The stories actually started earlier in the week as Gabe began to name the lego men that he was putting together. He's come up with several pretty good names, but the group of four that I most remember were Roger, Teddy, T. and Carlito. Where a three year old comes up with a name like Carlito is beyond me. Oh, and don't feel bad if you have no idea what he's saying. I don't either whenever he gets into fast talking mode. I especially like how, towards the end, he starts making up stories about whatever he sees on my desk because he's running out of his own ideas. They always say, "write about what you know," and, right now, he knows what's on my desk.



Then yesterday we hit Wal-Mart's clearance aisle and picked up birthday presents for everyone we know under the age of four to cover the rest of the year. They had A LOT of stuff on clearance. But every time we go into Wal-Mart with the kids, we end up picking up some cheap toy to bribe them to stay quiet and stop whining. It's an AWFUL practice, obviously, as we're only training them to expect something every time we walk into a store, but what other choice do we have? Either we ignore their shrieks and screams and fits--which WE might be able to do because we're used to ignoring them, but nobody else in the store would be able to--or we cave and keep them moderately docile long enough to get out the door at the cost of a few dollars.

Gabe always ends up with a car or, now, a small package of legos. And Norah always ends up with a baby. ALWAYS a baby. She's had no interest in anything else. And there were plenty of babies to choose from on the clearance aisle. It was like an orphanage attached to a brothel in there for selection and variety. So she got yet another baby.

When we got home, she started playing with all the babies that we have downstairs. Mind you, these are the DOWNSTAIRS babies. She has maybe another ten or so upstairs. Libby helped her line them all up and we got a picture.

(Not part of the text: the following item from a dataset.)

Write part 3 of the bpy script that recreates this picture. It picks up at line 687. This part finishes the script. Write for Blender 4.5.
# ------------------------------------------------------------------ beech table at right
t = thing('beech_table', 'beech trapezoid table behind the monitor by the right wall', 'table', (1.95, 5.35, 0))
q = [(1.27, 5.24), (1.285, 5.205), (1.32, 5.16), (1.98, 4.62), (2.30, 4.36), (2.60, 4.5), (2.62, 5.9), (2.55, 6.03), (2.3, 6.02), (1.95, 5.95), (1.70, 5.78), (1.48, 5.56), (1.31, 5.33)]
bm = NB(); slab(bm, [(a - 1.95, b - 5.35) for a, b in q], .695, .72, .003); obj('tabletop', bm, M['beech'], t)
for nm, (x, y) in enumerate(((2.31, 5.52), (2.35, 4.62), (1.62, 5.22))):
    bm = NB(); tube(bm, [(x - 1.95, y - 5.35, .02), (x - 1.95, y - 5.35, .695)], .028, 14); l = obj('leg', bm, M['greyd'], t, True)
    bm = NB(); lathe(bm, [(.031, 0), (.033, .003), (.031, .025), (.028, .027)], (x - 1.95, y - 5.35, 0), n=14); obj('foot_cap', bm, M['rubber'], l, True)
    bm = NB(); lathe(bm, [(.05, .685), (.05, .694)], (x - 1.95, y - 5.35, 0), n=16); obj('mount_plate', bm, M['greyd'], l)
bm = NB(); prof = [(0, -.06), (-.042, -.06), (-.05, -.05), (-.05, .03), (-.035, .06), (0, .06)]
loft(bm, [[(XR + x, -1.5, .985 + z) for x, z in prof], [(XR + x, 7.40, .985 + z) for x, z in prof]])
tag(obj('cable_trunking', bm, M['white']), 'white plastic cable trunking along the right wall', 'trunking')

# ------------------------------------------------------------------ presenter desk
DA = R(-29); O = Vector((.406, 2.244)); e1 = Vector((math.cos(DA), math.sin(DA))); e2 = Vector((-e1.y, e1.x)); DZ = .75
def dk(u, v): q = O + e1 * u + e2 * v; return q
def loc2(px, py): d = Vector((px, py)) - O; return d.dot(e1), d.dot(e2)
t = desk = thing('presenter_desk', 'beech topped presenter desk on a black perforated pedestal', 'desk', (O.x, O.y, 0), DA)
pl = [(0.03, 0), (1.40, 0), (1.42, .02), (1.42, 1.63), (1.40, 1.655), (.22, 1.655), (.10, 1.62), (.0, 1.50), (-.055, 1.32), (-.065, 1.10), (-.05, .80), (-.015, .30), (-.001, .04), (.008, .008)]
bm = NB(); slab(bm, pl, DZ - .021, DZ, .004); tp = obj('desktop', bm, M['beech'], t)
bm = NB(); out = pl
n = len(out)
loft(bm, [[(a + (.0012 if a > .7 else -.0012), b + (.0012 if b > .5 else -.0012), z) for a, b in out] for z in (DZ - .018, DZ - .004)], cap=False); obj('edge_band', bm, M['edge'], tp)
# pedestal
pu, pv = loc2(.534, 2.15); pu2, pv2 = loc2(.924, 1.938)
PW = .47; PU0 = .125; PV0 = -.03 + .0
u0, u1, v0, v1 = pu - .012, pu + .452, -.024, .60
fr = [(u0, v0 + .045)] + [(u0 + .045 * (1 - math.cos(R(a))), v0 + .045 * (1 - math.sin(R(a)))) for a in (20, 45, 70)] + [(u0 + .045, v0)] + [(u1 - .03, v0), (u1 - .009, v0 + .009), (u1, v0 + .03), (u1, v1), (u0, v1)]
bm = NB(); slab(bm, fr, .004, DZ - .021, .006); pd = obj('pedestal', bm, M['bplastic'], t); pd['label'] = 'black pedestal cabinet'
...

I wasn't joking about that Octomom thing, was I? It's kind of creepy, actually, and something that I hope I can break her of before she gets into middle school. "Babies are trouble, Norah! Don't ever think anything different! They will drain your energy and suck your soul! You don't want eight of them! Ever! Just TWO of you have aged us a decade in the last three and a half years! With eight of them, you'll look like a meth addict or Hell's Angel in less than a year! They may LOOK cute and cuddly, but they have a nefarious ulterior motive: they want your life force!" There. Hopefully future Norah reads this and it saves me the trouble of having to have "the talk" with her before it seems even remotely possible that such things would be necessary.

And here's a picture of her in sunglasses. When she was wearing them, we thought she was cute enough to warrant a picture. Now, as I study the picture, she kind of looks like a light sensitive eggplant. Naw, I'm kidding. She's adorable. Even if these toddler sized glasses are too small already for her Easter Island sized head. (Hi, future Norah! I'm just saying these things to be funny! You were always adorable and not in the least bit giant headed or eggplant shaped! Promise!)

Breaking news!

I started posting this stuff as Gabe was playing with his legos. When he finished with them, he decided that he wanted to go upstairs and play for a little while, and Norah is always eager to join him up there.

She hasn't quite mastered going up the stairs yet, and is nowhere near figuring out how to come back down them, but she did discover something fun this morning--sliding down the stairs on her butt. I got some video.


1 comment:

  1. Just watched this and we played bump and laugh on our stairs over New Years. Ours are a lot softer!